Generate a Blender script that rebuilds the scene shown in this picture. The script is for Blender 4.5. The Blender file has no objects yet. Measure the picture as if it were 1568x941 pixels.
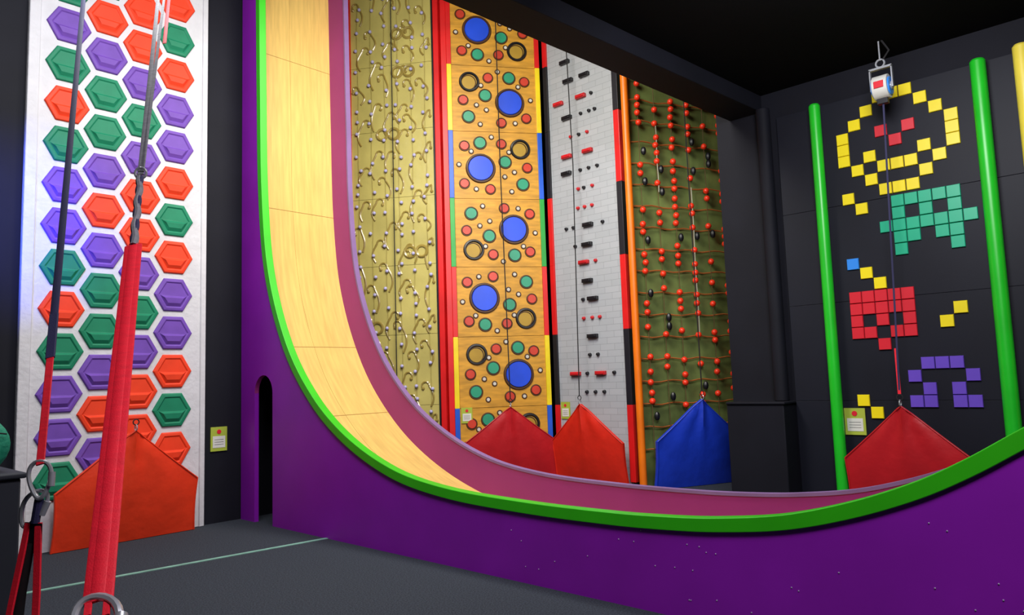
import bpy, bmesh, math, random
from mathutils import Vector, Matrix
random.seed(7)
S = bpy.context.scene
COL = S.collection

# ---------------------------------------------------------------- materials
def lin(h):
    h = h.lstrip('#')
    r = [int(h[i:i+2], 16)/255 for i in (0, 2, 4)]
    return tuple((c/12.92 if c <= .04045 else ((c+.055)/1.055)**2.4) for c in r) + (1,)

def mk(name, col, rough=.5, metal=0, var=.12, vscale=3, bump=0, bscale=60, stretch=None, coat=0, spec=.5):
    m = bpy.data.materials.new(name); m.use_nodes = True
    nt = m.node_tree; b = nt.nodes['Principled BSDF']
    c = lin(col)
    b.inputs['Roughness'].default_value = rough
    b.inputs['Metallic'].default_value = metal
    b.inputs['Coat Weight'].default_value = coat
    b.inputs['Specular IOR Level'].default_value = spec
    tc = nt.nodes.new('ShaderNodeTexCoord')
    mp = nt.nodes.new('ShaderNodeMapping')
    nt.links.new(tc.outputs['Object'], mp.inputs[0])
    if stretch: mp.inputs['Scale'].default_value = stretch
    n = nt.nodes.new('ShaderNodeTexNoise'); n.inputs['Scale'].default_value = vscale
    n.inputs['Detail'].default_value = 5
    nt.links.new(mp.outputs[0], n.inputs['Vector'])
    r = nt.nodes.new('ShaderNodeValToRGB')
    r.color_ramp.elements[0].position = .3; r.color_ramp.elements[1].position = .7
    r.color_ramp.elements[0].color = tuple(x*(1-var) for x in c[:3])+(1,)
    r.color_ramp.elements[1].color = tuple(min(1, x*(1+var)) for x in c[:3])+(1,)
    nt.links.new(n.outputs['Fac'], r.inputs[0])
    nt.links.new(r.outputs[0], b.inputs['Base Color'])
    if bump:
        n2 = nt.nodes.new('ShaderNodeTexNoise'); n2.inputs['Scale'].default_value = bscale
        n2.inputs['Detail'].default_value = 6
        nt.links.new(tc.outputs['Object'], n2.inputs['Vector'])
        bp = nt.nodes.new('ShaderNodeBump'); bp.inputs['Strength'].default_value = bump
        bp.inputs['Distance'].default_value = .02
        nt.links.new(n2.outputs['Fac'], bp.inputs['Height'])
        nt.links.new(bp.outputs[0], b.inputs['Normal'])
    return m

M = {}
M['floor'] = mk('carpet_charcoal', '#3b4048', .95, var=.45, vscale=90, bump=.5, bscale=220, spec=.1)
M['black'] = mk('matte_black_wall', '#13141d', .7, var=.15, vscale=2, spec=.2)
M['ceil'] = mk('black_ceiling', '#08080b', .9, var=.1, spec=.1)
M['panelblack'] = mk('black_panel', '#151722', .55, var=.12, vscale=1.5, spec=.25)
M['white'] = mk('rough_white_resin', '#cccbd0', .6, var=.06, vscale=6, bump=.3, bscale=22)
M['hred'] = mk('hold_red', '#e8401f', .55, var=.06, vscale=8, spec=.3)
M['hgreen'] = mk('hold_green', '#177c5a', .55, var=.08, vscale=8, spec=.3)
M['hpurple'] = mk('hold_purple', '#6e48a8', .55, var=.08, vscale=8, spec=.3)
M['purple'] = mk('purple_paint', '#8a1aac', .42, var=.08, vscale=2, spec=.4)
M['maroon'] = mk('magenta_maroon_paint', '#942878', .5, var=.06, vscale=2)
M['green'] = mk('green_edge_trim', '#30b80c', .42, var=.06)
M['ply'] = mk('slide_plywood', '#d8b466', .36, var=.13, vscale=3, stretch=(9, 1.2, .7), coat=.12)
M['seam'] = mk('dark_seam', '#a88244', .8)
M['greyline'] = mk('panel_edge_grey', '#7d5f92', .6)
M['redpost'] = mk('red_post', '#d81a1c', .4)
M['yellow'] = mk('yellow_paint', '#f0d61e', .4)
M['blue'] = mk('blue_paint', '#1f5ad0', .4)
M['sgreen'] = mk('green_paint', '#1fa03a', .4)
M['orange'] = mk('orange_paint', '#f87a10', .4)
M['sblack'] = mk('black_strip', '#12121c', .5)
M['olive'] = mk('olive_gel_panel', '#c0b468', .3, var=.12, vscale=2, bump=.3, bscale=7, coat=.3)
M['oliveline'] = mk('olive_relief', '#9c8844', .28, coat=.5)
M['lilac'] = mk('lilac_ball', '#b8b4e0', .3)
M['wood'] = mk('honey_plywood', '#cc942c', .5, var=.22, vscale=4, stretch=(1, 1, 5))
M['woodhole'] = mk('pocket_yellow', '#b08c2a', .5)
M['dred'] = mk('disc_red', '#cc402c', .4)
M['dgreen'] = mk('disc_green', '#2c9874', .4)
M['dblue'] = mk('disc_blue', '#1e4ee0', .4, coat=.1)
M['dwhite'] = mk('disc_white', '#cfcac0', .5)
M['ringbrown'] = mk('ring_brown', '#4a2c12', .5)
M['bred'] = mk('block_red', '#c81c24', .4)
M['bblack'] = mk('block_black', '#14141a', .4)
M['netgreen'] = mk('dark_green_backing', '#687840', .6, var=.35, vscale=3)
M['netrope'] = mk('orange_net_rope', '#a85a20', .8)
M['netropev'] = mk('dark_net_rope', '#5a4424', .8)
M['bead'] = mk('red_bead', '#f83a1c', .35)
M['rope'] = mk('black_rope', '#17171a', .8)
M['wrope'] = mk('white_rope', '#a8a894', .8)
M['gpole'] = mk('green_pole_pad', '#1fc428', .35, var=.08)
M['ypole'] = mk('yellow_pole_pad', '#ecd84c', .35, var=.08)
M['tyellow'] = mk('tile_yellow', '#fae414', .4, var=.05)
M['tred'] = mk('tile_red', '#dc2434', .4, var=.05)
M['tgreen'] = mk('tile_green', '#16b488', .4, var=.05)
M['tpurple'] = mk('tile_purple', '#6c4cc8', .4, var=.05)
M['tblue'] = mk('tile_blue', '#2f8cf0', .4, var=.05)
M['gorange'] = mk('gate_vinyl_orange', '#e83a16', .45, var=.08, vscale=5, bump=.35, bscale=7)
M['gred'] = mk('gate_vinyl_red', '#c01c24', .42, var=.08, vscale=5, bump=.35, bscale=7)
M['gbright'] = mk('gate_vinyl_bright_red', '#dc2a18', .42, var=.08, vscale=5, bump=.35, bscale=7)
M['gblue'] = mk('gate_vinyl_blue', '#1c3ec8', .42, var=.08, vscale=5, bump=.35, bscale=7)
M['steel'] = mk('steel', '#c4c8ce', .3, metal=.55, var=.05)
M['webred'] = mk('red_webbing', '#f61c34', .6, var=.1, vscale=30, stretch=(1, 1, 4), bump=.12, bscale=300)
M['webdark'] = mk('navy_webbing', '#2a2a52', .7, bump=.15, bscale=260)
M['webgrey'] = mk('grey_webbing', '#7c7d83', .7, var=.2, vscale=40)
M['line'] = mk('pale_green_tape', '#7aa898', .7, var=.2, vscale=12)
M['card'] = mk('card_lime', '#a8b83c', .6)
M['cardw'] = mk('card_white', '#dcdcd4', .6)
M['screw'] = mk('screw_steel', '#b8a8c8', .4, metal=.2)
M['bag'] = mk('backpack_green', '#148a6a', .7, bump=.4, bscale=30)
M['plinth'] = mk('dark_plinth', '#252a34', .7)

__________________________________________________

*Instruction*: Write out again every line above exactly as given; the pictures do not belong in the copy.

*Final result*:
Generate a Blender script that rebuilds the scene shown in this picture. The script is for Blender 4.5. The Blender file has no objects yet. Measure the picture as if it were 1568x941 pixels.
import bpy, bmesh, math, random
from mathutils import Vector, Matrix
random.seed(7)
S = bpy.context.scene
COL = S.collection

# ---------------------------------------------------------------- materials
def lin(h):
    h = h.lstrip('#')
    r = [int(h[i:i+2], 16)/255 for i in (0, 2, 4)]
    return tuple((c/12.92 if c <= .04045 else ((c+.055)/1.055)**2.4) for c in r) + (1,)

def mk(name, col, rough=.5, metal=0, var=.12, vscale=3, bump=0, bscale=60, stretch=None, coat=0, spec=.5):
    m = bpy.data.materials.new(name); m.use_nodes = True
    nt = m.node_tree; b = nt.nodes['Principled BSDF']
    c = lin(col)
    b.inputs['Roughness'].default_value = rough
    b.inputs['Metallic'].default_value = metal
    b.inputs['Coat Weight'].default_value = coat
    b.inputs['Specular IOR Level'].default_value = spec
    tc = nt.nodes.new('ShaderNodeTexCoord')
    mp = nt.nodes.new('ShaderNodeMapping')
    nt.links.new(tc.outputs['Object'], mp.inputs[0])
    if stretch: mp.inputs['Scale'].default_value = stretch
    n = nt.nodes.new('ShaderNodeTexNoise'); n.inputs['Scale'].default_value = vscale
    n.inputs['Detail'].default_value = 5
    nt.links.new(mp.outputs[0], n.inputs['Vector'])
    r = nt.nodes.new('ShaderNodeValToRGB')
    r.color_ramp.elements[0].position = .3; r.color_ramp.elements[1].position = .7
    r.color_ramp.elements[0].color = tuple(x*(1-var) for x in c[:3])+(1,)
    r.color_ramp.elements[1].color = tuple(min(1, x*(1+var)) for x in c[:3])+(1,)
    nt.links.new(n.outputs['Fac'], r.inputs[0])
    nt.links.new(r.outputs[0], b.inputs['Base Color'])
    if bump:
        n2 = nt.nodes.new('ShaderNodeTexNoise'); n2.inputs['Scale'].default_value = bscale
        n2.inputs['Detail'].default_value = 6
        nt.links.new(tc.outputs['Object'], n2.inputs['Vector'])
        bp = nt.nodes.new('ShaderNodeBump'); bp.inputs['Strength'].default_value = bump
        bp.inputs['Distance'].default_value = .02
        nt.links.new(n2.outputs['Fac'], bp.inputs['Height'])
        nt.links.new(bp.outputs[0], b.inputs['Normal'])
    return m

M = {}
M['floor'] = mk('carpet_charcoal', '#3b4048', .95, var=.45, vscale=90, bump=.5, bscale=220, spec=.1)
M['black'] = mk('matte_black_wall', '#13141d', .7, var=.15, vscale=2, spec=.2)
M['ceil'] = mk('black_ceiling', '#08080b', .9, var=.1, spec=.1)
M['panelblack'] = mk('black_panel', '#151722', .55, var=.12, vscale=1.5, spec=.25)
M['white'] = mk('rough_white_resin', '#cccbd0', .6, var=.06, vscale=6, bump=.3, bscale=22)
M['hred'] = mk('hold_red', '#e8401f', .55, var=.06, vscale=8, spec=.3)
M['hgreen'] = mk('hold_green', '#177c5a', .55, var=.08, vscale=8, spec=.3)
M['hpurple'] = mk('hold_purple', '#6e48a8', .55, var=.08, vscale=8, spec=.3)
M['purple'] = mk('purple_paint', '#8a1aac', .42, var=.08, vscale=2, spec=.4)
M['maroon'] = mk('magenta_maroon_paint', '#942878', .5, var=.06, vscale=2)
M['green'] = mk('green_edge_trim', '#30b80c', .42, var=.06)
M['ply'] = mk('slide_plywood', '#d8b466', .36, var=.13, vscale=3, stretch=(9, 1.2, .7), coat=.12)
M['seam'] = mk('dark_seam', '#a88244', .8)
M['greyline'] = mk('panel_edge_grey', '#7d5f92', .6)
M['redpost'] = mk('red_post', '#d81a1c', .4)
M['yellow'] = mk('yellow_paint', '#f0d61e', .4)
M['blue'] = mk('blue_paint', '#1f5ad0', .4)
M['sgreen'] = mk('green_paint', '#1fa03a', .4)
M['orange'] = mk('orange_paint', '#f87a10', .4)
M['sblack'] = mk('black_strip', '#12121c', .5)
M['olive'] = mk('olive_gel_panel', '#c0b468', .3, var=.12, vscale=2, bump=.3, bscale=7, coat=.3)
M['oliveline'] = mk('olive_relief', '#9c8844', .28, coat=.5)
M['lilac'] = mk('lilac_ball', '#b8b4e0', .3)
M['wood'] = mk('honey_plywood', '#cc942c', .5, var=.22, vscale=4, stretch=(1, 1, 5))
M['woodhole'] = mk('pocket_yellow', '#b08c2a', .5)
M['dred'] = mk('disc_red', '#cc402c', .4)
M['dgreen'] = mk('disc_green', '#2c9874', .4)
M['dblue'] = mk('disc_blue', '#1e4ee0', .4, coat=.1)
M['dwhite'] = mk('disc_white', '#cfcac0', .5)
M['ringbrown'] = mk('ring_brown', '#4a2c12', .5)
M['bred'] = mk('block_red', '#c81c24', .4)
M['bblack'] = mk('block_black', '#14141a', .4)
M['netgreen'] = mk('dark_green_backing', '#687840', .6, var=.35, vscale=3)
M['netrope'] = mk('orange_net_rope', '#a85a20', .8)
M['netropev'] = mk('dark_net_rope', '#5a4424', .8)
M['bead'] = mk('red_bead', '#f83a1c', .35)
M['rope'] = mk('black_rope', '#17171a', .8)
M['wrope'] = mk('white_rope', '#a8a894', .8)
M['gpole'] = mk('green_pole_pad', '#1fc428', .35, var=.08)
M['ypole'] = mk('yellow_pole_pad', '#ecd84c', .35, var=.08)
M['tyellow'] = mk('tile_yellow', '#fae414', .4, var=.05)
M['tred'] = mk('tile_red', '#dc2434', .4, var=.05)
M['tgreen'] = mk('tile_green', '#16b488', .4, var=.05)
M['tpurple'] = mk('tile_purple', '#6c4cc8', .4, var=.05)
M['tblue'] = mk('tile_blue', '#2f8cf0', .4, var=.05)
M['gorange'] = mk('gate_vinyl_orange', '#e83a16', .45, var=.08, vscale=5, bump=.35, bscale=7)
M['gred'] = mk('gate_vinyl_red', '#c01c24', .42, var=.08, vscale=5, bump=.35, bscale=7)
M['gbright'] = mk('gate_vinyl_bright_red', '#dc2a18', .42, var=.08, vscale=5, bump=.35, bscale=7)
M['gblue'] = mk('gate_vinyl_blue', '#1c3ec8', .42, var=.08, vscale=5, bump=.35, bscale=7)
M['steel'] = mk('steel', '#c4c8ce', .3, metal=.55, var=.05)
M['webred'] = mk('red_webbing', '#f61c34', .6, var=.1, vscale=30, stretch=(1, 1, 4), bump=.12, bscale=300)
M['webdark'] = mk('navy_webbing', '#2a2a52', .7, bump=.15, bscale=260)
M['webgrey'] = mk('grey_webbing', '#7c7d83', .7, var=.2, vscale=40)
M['line'] = mk('pale_green_tape', '#7aa898', .7, var=.2, vscale=12)
M['card'] = mk('card_lime', '#a8b83c', .6)
M['cardw'] = mk('card_white', '#dcdcd4', .6)
M['screw'] = mk('screw_steel', '#b8a8c8', .4, metal=.2)
M['bag'] = mk('backpack_green', '#148a6a', .7, bump=.4, bscale=30)
M['plinth'] = mk('dark_plinth', '#252a34', .7)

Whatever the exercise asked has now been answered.